Data to process:
= = = =
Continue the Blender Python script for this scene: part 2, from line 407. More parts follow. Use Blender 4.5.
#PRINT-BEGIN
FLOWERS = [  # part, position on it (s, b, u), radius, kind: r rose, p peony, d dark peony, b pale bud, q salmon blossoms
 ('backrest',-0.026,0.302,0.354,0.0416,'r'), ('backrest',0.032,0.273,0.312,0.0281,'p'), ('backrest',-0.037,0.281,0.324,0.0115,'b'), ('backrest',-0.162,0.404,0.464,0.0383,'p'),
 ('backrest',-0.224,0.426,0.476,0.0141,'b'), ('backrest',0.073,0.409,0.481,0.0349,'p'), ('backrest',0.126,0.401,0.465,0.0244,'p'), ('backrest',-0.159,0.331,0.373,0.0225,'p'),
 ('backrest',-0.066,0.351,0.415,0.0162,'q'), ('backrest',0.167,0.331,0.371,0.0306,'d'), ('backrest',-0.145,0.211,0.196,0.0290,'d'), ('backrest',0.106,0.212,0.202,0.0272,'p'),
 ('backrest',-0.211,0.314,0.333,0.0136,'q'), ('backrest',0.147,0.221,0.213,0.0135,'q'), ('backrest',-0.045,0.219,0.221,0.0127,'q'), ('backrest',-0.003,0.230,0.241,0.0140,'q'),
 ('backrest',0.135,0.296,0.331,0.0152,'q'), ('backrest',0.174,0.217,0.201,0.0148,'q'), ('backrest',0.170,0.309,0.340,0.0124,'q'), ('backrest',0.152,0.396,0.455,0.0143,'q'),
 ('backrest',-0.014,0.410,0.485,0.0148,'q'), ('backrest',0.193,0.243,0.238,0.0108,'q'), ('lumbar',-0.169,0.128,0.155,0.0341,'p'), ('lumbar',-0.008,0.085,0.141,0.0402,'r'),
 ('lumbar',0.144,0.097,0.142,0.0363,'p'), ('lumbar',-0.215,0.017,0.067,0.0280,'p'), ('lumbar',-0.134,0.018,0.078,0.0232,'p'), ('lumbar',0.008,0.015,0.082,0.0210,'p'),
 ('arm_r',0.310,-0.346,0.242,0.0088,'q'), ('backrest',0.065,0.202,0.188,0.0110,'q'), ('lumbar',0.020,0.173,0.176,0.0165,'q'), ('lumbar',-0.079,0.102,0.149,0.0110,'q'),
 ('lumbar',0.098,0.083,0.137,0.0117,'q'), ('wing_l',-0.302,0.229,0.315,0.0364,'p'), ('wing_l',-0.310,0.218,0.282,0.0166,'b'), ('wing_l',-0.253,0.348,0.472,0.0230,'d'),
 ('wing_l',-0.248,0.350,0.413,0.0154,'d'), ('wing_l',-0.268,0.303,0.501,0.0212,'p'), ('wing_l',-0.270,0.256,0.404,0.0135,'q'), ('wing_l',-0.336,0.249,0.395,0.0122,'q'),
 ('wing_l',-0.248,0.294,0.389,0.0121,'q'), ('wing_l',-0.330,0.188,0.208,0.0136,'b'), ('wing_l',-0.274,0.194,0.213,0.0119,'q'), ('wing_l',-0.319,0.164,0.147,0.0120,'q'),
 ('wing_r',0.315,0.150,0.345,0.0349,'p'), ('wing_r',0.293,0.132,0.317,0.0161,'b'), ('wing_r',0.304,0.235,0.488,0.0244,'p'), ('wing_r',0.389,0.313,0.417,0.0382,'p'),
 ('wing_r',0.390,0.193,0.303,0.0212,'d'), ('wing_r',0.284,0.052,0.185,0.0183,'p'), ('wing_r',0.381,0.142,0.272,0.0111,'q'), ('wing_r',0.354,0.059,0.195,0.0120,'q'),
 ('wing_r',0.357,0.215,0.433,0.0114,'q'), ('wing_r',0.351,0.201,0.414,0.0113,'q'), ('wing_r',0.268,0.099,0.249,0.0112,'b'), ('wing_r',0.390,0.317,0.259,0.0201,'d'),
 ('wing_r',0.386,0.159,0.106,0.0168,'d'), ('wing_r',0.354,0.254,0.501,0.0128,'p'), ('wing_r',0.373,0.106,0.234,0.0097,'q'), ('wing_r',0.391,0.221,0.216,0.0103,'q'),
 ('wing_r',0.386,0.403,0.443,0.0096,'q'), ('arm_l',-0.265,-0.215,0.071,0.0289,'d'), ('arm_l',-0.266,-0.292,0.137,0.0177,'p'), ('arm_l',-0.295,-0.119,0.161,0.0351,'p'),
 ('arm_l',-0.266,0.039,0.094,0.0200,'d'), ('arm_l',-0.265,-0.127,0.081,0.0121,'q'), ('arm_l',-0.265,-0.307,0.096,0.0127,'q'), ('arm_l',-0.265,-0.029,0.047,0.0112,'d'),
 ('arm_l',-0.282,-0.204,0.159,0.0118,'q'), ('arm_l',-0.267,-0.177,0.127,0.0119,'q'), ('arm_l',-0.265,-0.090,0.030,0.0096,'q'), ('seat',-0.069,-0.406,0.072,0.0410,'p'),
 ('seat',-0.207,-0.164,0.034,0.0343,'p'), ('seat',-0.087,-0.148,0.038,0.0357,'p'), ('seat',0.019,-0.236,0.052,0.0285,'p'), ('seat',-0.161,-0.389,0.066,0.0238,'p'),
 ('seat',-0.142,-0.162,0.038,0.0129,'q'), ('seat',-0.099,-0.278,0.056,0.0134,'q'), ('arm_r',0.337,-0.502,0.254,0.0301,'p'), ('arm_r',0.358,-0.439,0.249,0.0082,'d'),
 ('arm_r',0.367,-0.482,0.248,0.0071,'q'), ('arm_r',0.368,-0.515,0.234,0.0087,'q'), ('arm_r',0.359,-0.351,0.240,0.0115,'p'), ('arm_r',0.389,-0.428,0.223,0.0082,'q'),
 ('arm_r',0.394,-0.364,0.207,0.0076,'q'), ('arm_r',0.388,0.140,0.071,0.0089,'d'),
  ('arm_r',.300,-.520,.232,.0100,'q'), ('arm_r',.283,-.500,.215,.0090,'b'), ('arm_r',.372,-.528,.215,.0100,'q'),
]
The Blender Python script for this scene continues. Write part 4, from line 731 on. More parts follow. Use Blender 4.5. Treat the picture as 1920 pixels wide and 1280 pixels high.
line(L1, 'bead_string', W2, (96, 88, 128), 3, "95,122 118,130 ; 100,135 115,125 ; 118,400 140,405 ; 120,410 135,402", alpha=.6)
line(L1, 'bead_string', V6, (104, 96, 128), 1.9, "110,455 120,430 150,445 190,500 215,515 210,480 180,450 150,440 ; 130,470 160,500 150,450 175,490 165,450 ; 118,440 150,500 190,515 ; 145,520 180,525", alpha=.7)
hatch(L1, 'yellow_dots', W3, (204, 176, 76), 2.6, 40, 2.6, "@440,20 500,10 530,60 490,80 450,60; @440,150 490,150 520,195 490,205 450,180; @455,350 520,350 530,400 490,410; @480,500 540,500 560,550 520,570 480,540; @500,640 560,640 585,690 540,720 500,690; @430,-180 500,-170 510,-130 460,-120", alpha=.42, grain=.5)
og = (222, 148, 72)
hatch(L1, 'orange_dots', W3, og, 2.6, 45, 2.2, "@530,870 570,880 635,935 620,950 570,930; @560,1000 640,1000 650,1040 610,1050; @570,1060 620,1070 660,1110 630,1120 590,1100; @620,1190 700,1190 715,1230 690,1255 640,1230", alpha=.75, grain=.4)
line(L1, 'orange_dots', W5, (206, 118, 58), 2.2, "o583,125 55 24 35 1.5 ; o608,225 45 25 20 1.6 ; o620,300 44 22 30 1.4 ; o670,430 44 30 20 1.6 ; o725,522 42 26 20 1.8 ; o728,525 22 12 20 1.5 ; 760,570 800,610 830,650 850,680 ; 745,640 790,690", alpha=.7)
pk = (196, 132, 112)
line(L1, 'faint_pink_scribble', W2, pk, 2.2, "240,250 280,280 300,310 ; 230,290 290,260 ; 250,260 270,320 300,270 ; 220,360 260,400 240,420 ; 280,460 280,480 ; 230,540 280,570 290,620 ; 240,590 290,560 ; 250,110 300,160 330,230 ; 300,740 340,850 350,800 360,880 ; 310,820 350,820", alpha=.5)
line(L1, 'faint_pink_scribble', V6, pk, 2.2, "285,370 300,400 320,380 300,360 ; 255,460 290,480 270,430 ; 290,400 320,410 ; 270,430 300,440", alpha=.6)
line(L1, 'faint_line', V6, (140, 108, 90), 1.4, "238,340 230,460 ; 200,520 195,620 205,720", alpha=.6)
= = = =
Problem to work on: Copy every line of the records above that contains "Python".

Right answer:
Continue the Blender Python script for this scene: part 2, from line 407. More parts follow. Use Blender 4.5.
The Blender Python script for this scene continues. Write part 4, from line 731 on. More parts follow. Use Blender 4.5. Treat the picture as 1920 pixels wide and 1280 pixels high.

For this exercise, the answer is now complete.